Zu dem Gespräch zwischen Seligen und Verdammten mit Rückblende auf die diesseitigen Vergehen der letzteren vgl. das positive Gegenstück 52:25–29 ( Neuwirth, Studien, 215 ).
kullu nafsin bi-mā kasabat rahīnah] Ein ebenfalls mit nafs gebildeter Warnspruch erscheint noch in 86:4 (ʾin kullu nafsin lammā ʿalaihā ḥāfiẓ). S. außerdem noch die ganz ähnliche Feststellung in 52:21 (kullu mriʾin bi-mā kasaba rahīn) sowie 83:14 (kallā bal rāna ʿalā qulūbihim mā kānū yaksibūn). Kasaba bedeutet wörtlich „erwerben, sich verschaffen“ (vgl. WKAS, s. v. k-s-b ), im übertragenen Sinne auch „machen, begehen, tun“ (zu kasaba im Koran vgl. allg. Torrey 1892, 27–29 , und Boneschi 1955 ). „[D]er Ausdruck bezieht sich durchweg auf Handlungen, die moralisch zu bewerten sind [...]. Jeder, der eine solche Handlung begeht, erwirkt sozusagen automatisch eine Eintragung auf sein Lohn- bzw. Strafkonto“ ( Paret, Kommentar, 22, zu 2:79 ). Kasaba wird allerdings bereits in der altarabischen Dichtung für das ‚Begehen’ ruhmreicher Taten verwendet (s. etwa Arazi / Masalha 1999, 945 ), so dass die semantische Entwicklung von „erwerben“ zu „begehen“ bereits vorkoranisch stattgefunden haben muss und ursprünglich eher auf der Konnotation des Erwerbs von Nachruhm als auf derjenigen des Erwerbs jenseitiger Belohnungen gefußt haben dürfte.

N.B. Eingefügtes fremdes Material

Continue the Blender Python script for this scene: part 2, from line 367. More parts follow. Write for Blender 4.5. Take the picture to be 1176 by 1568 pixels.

Versabteilung: Rahīna unterscheidet sich vom Reim von V. 39–41 und V. 43–49 (-īn bzw. -ūn) nur durch einen zusätzlichen Kurzvokal, stellt also zumindest eine Variation auf den Reim der Folgeverse dar. Es gibt deshalb keinen Grund, V. 38.39 mit Flügel und Paret (s. Paret, Kommentar, zu 74:42 ) und gegen alle islamischen Verszählsysteme ( Spitaler, Verszählung, 66 f. ) zu einem einzigen Vers zusammenzuziehen.
ʾillā ʾaṣḥāba l-yamīn] Die Wendung erscheint frühmekkanisch noch in 56:27, 56:90.91; vgl. früher in derselben Sure 56:8.9 und innerhalb eines Zusatzes zu Sure 90 den Vers 90:18 (in beiden Fällen: ʾaṣḥābu l-maimana). S. die Anmerkung zu 90:18.19, in der auch der neutestamentliche Hintergrund der Begriffe ʾaṣḥāba l-yamīn und ʾaṣḥāba š-šimāl behandelt wird. Zur Übersetzung von ʾillā vgl. die Anmerkung zu 70:22.
fī ǧannātin yatasāʾalūn] Gespräche im Jenseits werden frühmekkanisch noch in 52:25 (wa-ʾaqbala baʿḍuhum ʿalā baʿḍin yatasāʾalūn) und 68:30 (fa-ʾaqbala baʿḍuhum ʿalā baʿḍin yatalāwamūn) erwähnt, die beide zu Gruppe IIIb gehören. Zu ǧanna vgl. die Anmerkung zu 81:13.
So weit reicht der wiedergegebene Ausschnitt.